When he was in nursery, they would hand-pick fights for their younger bro against older men.
“My brothers, they were doing that from when I was in kindergarten. Every day, different guys,” he told the Daily Telegraph.
A career beckoned in the mines, just like his dad, but his brothers had other ideas.
Seeing that Gennady was skilled at sport, he loved playing football as a kid, they sent him straight to the boxing gym.
“‘Just try boxing,’ they told me,” he wrote in The Players’ Tribune.
“‘You need different activities.’ I wasn’t going to say no to them. I just nodded.
“And when we went, I didn’t like it. I didn’t like boxing. Who wants to get hit in the face?
“It’s a dangerous sport and I liked playing on my soccer teams. But, it came easy to me. I got it. I understood it. And I was very, very good. Right away. I remember just knowing as soon as I was in the ring, what I needed to do.
“I remember sparring for the first time. There were a lot of tough people there, but I wasn’t scared. I was tough, too. So, I stayed in the boxing club.”
TRAGEDY STRUCK
In 1990 the government informed the Golovkin family that Vadim was killed in action with the Russian military.
No explanation was offered as to how it happened, and his coffin was buried without a body.
Then, four years later the same fate awaited Sergey, who also died in mysterious circumstances.
“Sergey and Vadim, of course, they were like my heroes. You know, like any older brother is,” Gennady revealed.
“We would watch Mike Tyson fights, Muhammad Ali, Sugar Ray Leonard. Amateur boxers from Russia.”
HARDLY AMATEUR
With 40 wins from his first 42 fights, one loss and a draw, Golovkin boasts an impressive professional boxing record.
But as an amateur, his numbers were off the charts. The fear of being forced to work down the pit saw him win an astonishing 345 fights and lose just 5.
It is said he has the hardest chin in the boxing game – having reportedly never been floored during his career.
At the 2004 Olympics he won silver, losing to the Russian Gaydarbek Gaydarbekov on points.
“When I got back to Kazakhstan, people recognised me. Before, I would get called a “genie,” or “magic man,” or people would say that that I was lucky in my fights even when I beat everybody in Russia or in Asia.

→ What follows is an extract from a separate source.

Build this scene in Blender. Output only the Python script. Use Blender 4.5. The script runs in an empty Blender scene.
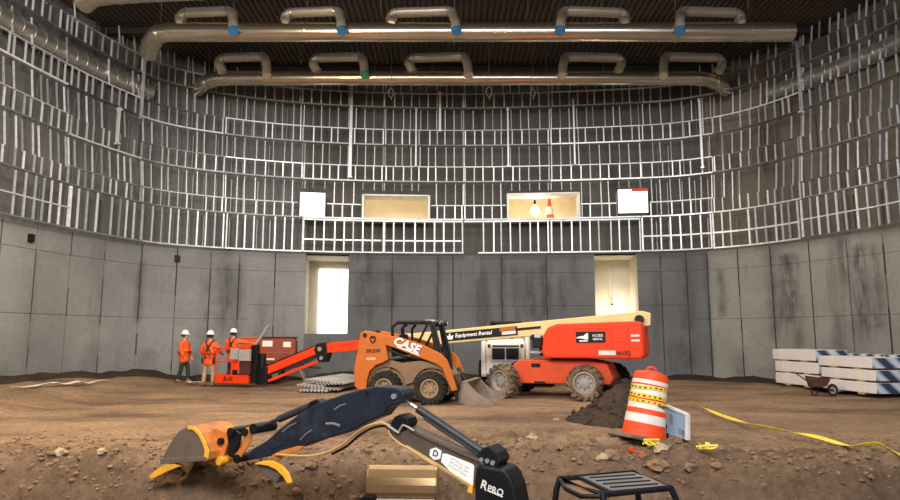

“It was always that I was a small, skinny guy who was “lucky.” But, after Athens, I came back and people said, “O.K., you really are special.”
BUT HE NEARLY QUIT
By the age of 22, Golovkin had become disenchanted with boxing, annoyed by the red tape that prevented him from turning pro.
“There was only amateur fighting for me there, and I wanted to go pro. But I couldn’t get a professional contract in my country,” he said.
“I beat other guys from other countries who were professional. I beat everyone. But I couldn’t get a contract. I couldn’t turn pro. I couldn’t. Not in Kazakhstan.
“So at 22, I decided I would quit boxing. I was tired of the politics. I had been boxing for so long.”
However, he was lured back in by K2 Promotions (The Klitschko brothers’ professional boxing promotional company) almost a year later and went into training in Big Bear with Abel Sanchez, the veteran trainer behind Hall of Famer Terry Norris.
“Abel didn’t know much Russian. And I didn’t know much English,” Golovkin revealed.
“But we both spoke boxing. And with Abel, right away, it was like with Sergey and Vadim: Whatever he told me to do, I wouldn’t say no. I look up to him.”
CANELO
Probably best known to a British audience because of his destruction of Kell Brook, in the US it’s Golovkin’s battles with Canelo Alvarez that are better remembered.
They first fought at the T-Mobile Arena in Las Vegas in front of a sold-out crowd of 22,350 in 2016.
After 12 rounds, judges scored the fight a split draw – even though pundits believed the victory should’ve gone to the Kazakh.
In 2018, the pair returned to the ring in what was another closely fought contest.
Alvarez was deemed the victor, with judges Dave Moretti and Steve Weisfeld both scoring the bout 115–113, while the third judge Glenn Fieldman scored it 114–114.
Incredibly, of the 18 media outlets that were covering the event ten favoured Golovkin, seven saw it as a draw and one thought Alvarez was the winner.
“I showed my victory with facts,” he said in the post-fight interview.
“He was the one who was backing up. I feel satisfied because I gave a great fight. It was a clear victory.”